A couple things I think we may be overlooking:
We can talk to management anytime we want. We can even "negotiate" about any subject, any time we want. Section six is not required for bargaining to take place.

However, a "Section Six Notice" is the big one. It has a very specific legal meaning under the RLA and starts a number of "clocks" ticking and triggers several legal duties and requirements.
The 270 day max for early talks is in the contract for a reason. It protects both parties. Under current circumstances, there is very little chance that management will waive that provision and open section six talks early.

Besides the RLA time clocks, if section 6 talks are under way, then "status quo" applies. That has a number of very powerful legal effects and it basically puts the entirety of our contractual relationship under the jurisdiction of the NMB.
Section 6 also provides for either party to force a start to mediation under the NMB and get the whole ball rolling on mediation, arbitration, cooling-off, PEB, Congressional action, etc.

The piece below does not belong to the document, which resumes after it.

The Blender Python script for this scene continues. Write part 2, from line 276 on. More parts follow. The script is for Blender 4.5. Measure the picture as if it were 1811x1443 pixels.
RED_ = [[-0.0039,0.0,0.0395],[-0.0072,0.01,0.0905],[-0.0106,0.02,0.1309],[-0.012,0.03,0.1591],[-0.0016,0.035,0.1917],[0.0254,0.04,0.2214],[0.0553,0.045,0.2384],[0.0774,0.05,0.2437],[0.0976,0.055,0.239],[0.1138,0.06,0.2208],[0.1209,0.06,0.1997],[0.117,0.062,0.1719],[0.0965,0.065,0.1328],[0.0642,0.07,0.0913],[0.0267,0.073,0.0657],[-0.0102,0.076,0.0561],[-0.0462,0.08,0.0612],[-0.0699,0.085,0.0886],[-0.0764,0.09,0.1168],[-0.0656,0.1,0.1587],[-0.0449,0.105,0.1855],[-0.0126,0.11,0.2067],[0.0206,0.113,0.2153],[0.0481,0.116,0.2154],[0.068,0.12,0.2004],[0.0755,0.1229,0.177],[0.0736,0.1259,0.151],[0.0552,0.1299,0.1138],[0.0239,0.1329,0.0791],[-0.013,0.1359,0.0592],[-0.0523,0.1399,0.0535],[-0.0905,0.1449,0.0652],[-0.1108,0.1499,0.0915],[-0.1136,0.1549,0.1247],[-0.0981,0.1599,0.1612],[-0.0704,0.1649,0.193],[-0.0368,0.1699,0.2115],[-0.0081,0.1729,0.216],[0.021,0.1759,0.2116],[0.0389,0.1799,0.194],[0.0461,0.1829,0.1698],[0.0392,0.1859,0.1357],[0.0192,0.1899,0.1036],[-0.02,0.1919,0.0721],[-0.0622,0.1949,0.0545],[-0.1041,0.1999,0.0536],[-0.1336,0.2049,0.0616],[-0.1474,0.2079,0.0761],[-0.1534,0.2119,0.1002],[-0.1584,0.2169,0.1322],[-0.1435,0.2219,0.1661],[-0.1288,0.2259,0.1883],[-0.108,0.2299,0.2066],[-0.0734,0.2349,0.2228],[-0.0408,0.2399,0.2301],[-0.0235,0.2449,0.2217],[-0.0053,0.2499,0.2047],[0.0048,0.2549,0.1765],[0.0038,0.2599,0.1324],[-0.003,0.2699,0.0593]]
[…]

That's a huge political risk. For both parties.
Are you confident Obama would let us strike? Not me. The economy is fragile and he's got other irons in the fire.
Is management confident he would stop a strike? Nope.
That's why they will never agree to open early. JMHO.
You're right about not needing to start via Section 6. Management certainly didn't need it for our bankruptcy contracts.

If management is reticent to begin Section 6 early, DALPA needs to request "Pre-Section 6" negotiating sessions with the goal of achieving a new contract no later than the amendable date of our current contract.

If DALPA is too scared to ask, I want to know that. If management doesn't want to talk, I want to know that as well.